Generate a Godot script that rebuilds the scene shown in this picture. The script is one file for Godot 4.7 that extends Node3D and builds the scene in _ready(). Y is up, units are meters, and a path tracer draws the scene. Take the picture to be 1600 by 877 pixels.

________________________________________

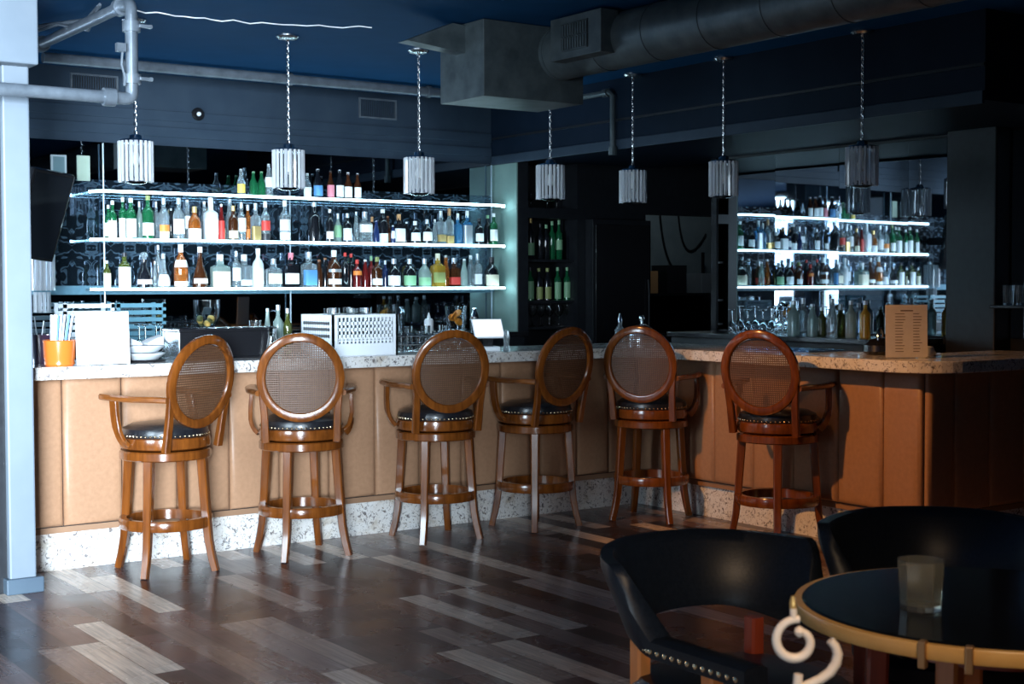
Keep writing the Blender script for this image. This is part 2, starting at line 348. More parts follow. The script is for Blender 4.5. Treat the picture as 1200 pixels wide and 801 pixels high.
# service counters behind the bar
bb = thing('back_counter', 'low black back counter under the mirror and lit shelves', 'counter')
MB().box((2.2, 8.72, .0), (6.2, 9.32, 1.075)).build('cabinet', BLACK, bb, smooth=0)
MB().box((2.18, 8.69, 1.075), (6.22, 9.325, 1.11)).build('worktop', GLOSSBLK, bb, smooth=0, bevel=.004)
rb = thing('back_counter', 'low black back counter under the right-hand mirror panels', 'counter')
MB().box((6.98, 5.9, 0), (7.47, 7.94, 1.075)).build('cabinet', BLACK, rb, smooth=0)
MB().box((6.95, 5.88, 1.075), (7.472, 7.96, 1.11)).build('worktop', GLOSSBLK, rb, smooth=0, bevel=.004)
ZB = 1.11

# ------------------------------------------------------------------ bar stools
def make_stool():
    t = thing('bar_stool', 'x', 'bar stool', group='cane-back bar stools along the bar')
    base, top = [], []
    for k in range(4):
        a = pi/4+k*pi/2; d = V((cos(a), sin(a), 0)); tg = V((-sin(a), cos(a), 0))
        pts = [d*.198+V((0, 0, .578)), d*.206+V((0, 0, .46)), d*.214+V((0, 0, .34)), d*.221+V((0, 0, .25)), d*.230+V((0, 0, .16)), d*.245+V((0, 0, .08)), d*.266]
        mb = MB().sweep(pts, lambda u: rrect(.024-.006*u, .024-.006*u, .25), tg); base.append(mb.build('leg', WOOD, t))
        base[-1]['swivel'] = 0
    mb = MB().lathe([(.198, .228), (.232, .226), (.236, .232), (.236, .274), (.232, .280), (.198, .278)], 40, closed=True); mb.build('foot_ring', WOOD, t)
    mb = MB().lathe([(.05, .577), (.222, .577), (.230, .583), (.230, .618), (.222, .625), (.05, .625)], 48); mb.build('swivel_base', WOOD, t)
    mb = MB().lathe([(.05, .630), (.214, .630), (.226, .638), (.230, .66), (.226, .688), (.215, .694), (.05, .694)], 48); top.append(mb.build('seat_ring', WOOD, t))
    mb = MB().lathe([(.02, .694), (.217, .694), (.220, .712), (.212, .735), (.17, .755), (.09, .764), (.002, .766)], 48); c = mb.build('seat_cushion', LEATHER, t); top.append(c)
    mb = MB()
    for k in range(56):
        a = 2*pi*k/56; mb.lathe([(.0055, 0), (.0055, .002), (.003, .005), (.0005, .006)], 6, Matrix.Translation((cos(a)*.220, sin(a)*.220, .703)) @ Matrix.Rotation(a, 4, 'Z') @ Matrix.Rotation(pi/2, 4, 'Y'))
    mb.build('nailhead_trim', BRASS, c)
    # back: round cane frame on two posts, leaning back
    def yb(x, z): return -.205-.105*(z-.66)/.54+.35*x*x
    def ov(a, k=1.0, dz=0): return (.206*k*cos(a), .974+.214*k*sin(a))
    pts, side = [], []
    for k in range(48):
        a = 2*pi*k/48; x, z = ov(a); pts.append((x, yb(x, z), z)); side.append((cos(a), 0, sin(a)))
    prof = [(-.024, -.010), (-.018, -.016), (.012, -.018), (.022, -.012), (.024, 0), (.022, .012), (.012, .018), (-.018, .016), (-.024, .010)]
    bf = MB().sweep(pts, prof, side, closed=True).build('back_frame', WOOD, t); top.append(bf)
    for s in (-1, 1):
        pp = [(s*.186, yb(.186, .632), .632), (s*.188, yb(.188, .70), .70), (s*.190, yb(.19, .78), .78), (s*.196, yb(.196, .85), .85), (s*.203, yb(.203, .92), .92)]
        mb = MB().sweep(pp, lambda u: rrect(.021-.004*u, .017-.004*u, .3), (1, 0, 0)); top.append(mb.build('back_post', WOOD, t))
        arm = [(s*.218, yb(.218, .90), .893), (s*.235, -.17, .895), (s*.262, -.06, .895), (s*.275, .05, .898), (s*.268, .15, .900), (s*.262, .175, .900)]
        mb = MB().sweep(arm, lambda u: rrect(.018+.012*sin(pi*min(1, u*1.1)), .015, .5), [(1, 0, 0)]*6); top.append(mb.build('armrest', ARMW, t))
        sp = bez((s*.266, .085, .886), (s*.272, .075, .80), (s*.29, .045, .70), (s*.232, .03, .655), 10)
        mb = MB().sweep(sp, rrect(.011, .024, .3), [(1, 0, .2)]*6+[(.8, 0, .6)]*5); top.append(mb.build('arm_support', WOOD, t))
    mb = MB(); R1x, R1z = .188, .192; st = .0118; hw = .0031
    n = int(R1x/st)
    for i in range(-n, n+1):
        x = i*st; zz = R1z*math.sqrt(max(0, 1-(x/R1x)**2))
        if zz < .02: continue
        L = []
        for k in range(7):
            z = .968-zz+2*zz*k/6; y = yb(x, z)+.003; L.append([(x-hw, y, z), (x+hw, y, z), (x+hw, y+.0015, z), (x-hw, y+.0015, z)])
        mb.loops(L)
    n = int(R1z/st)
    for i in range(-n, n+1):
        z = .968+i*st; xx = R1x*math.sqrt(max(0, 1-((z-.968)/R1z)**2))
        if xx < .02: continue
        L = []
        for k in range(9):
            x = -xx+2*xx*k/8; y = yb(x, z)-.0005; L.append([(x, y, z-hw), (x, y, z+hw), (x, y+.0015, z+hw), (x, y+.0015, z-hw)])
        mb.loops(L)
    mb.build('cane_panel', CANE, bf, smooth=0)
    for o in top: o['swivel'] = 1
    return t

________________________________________

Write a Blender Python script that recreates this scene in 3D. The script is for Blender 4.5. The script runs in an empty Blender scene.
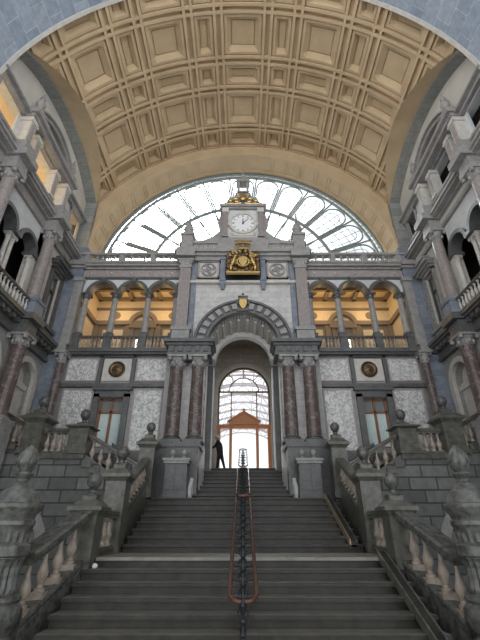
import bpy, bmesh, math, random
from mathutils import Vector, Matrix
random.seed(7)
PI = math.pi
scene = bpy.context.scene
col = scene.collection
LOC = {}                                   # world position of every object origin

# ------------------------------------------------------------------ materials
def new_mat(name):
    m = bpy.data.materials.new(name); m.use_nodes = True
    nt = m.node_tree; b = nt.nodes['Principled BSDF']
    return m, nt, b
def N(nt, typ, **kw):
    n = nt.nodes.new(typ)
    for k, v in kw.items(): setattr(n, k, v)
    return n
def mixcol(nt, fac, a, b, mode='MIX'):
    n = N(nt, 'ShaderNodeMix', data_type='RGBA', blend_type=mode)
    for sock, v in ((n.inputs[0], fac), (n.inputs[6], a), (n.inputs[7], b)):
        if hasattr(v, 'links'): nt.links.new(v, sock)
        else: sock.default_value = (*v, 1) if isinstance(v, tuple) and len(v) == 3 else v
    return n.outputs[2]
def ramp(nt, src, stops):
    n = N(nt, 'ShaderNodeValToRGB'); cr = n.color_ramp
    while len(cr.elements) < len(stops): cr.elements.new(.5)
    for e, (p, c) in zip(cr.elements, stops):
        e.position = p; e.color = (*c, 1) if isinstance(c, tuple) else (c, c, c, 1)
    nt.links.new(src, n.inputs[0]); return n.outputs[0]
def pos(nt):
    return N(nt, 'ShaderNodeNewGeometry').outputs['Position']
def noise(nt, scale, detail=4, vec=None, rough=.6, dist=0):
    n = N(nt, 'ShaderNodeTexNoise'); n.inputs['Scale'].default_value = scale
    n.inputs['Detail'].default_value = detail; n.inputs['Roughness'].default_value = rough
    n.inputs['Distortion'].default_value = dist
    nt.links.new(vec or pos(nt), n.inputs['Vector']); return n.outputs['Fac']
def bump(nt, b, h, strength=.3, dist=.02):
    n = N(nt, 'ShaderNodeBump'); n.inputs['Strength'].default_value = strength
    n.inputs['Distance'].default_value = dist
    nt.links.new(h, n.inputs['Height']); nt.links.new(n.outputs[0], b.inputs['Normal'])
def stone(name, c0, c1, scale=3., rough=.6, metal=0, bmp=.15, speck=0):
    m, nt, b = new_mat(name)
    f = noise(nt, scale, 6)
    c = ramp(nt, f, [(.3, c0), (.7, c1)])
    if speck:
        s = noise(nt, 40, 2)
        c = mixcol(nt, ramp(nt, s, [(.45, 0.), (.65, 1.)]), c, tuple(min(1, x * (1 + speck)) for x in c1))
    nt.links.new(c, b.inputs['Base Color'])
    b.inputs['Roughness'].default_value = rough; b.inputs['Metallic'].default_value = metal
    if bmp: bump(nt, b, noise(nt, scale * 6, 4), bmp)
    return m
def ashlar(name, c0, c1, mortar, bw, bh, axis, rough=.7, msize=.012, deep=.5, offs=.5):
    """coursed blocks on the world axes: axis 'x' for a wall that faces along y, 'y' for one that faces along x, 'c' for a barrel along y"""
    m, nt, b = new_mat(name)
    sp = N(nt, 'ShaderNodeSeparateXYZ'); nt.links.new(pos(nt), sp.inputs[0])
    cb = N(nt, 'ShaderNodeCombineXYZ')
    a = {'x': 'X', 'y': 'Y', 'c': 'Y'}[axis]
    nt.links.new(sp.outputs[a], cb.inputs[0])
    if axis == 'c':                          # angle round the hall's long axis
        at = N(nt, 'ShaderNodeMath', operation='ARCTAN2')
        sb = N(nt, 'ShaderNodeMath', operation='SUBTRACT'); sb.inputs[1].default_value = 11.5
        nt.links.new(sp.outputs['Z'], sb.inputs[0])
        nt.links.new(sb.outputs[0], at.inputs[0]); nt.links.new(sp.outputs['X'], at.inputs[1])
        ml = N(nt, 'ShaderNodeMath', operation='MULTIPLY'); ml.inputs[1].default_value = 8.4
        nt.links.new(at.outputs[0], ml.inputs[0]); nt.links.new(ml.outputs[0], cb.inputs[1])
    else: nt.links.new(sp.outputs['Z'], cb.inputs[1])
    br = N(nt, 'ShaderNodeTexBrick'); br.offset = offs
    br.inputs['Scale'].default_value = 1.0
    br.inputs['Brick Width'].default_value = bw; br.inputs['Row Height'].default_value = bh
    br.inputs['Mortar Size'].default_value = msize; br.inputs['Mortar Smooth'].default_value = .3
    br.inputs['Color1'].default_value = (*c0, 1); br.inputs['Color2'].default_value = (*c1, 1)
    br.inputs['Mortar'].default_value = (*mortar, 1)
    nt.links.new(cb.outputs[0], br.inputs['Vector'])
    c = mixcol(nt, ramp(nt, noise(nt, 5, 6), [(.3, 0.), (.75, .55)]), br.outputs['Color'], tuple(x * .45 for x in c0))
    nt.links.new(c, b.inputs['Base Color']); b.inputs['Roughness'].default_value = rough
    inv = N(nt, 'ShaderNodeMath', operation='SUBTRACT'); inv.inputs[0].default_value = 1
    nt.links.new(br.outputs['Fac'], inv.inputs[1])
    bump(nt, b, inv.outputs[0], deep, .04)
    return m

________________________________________

## Directions:
Reproduce, word for word, only the lines in the records above from the line with "Write a Blender" through the line with "every object origin", including both ends; omit the pictures.

## Solution for this problem:
Write a Blender Python script that recreates this scene in 3D. The script is for Blender 4.5. The script runs in an empty Blender scene.
import bpy, bmesh, math, random
from mathutils import Vector, Matrix
random.seed(7)
PI = math.pi
scene = bpy.context.scene
col = scene.collection
LOC = {}                                   # world position of every object origin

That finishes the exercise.